— BEGIN —

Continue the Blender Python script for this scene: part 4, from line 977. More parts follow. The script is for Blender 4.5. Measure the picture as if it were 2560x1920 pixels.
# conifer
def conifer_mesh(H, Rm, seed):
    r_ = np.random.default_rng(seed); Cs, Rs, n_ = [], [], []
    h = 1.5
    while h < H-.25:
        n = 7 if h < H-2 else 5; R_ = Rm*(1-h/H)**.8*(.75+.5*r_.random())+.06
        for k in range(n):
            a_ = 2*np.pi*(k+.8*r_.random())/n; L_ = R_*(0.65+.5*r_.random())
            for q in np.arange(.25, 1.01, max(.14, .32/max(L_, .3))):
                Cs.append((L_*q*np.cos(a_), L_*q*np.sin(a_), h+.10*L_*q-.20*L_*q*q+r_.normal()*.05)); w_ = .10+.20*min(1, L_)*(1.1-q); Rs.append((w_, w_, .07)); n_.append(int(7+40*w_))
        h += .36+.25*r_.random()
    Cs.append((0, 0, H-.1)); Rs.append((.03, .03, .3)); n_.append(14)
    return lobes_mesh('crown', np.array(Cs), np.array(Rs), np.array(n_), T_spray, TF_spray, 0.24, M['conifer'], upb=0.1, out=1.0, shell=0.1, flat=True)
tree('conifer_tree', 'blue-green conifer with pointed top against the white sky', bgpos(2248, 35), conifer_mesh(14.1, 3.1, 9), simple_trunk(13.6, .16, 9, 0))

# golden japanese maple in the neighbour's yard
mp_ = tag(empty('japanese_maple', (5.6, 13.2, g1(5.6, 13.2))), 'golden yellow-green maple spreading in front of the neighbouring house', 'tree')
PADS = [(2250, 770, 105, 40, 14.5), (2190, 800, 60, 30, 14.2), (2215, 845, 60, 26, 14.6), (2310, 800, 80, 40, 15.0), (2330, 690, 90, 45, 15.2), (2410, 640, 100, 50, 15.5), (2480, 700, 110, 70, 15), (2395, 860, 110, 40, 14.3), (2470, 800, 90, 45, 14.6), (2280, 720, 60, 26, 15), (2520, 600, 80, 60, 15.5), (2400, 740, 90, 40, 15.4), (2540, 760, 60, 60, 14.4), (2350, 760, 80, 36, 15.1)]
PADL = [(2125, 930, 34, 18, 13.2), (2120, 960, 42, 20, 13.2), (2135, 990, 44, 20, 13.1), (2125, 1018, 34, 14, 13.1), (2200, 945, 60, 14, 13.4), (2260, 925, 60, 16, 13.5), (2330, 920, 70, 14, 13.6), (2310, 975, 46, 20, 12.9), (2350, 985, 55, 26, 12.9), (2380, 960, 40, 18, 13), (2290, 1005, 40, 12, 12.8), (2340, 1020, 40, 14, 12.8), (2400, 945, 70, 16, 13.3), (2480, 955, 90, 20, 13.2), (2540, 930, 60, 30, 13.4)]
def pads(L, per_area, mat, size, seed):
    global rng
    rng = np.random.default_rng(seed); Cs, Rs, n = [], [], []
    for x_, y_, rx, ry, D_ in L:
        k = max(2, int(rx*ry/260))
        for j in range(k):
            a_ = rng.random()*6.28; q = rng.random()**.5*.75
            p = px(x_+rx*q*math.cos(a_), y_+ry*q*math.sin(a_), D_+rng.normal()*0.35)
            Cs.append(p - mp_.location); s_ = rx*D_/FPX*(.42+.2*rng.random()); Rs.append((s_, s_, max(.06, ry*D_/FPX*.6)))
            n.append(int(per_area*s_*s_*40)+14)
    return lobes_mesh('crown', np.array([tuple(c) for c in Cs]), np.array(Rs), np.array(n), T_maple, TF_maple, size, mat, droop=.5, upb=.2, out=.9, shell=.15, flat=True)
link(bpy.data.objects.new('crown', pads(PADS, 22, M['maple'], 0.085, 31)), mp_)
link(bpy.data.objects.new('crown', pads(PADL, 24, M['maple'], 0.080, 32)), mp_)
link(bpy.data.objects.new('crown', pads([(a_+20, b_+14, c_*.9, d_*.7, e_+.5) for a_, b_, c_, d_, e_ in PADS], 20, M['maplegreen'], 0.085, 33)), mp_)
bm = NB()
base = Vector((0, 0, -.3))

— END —

#### [Written instruction]
Reprint the data above from the opening line to the line holding "tree('conifer_tree', 'blue-green conifer", inclusive, and nothing else.

#### [Result of this exercise]
Continue the Blender Python script for this scene: part 4, from line 977. More parts follow. The script is for Blender 4.5. Measure the picture as if it were 2560x1920 pixels.
# conifer
def conifer_mesh(H, Rm, seed):
    r_ = np.random.default_rng(seed); Cs, Rs, n_ = [], [], []
    h = 1.5
    while h < H-.25:
        n = 7 if h < H-2 else 5; R_ = Rm*(1-h/H)**.8*(.75+.5*r_.random())+.06
        for k in range(n):
            a_ = 2*np.pi*(k+.8*r_.random())/n; L_ = R_*(0.65+.5*r_.random())
            for q in np.arange(.25, 1.01, max(.14, .32/max(L_, .3))):
                Cs.append((L_*q*np.cos(a_), L_*q*np.sin(a_), h+.10*L_*q-.20*L_*q*q+r_.normal()*.05)); w_ = .10+.20*min(1, L_)*(1.1-q); Rs.append((w_, w_, .07)); n_.append(int(7+40*w_))
        h += .36+.25*r_.random()
    Cs.append((0, 0, H-.1)); Rs.append((.03, .03, .3)); n_.append(14)
    return lobes_mesh('crown', np.array(Cs), np.array(Rs), np.array(n_), T_spray, TF_spray, 0.24, M['conifer'], upb=0.1, out=1.0, shell=0.1, flat=True)
tree('conifer_tree', 'blue-green conifer with pointed top against the white sky', bgpos(2248, 35), conifer_mesh(14.1, 3.1, 9), simple_trunk(13.6, .16, 9, 0))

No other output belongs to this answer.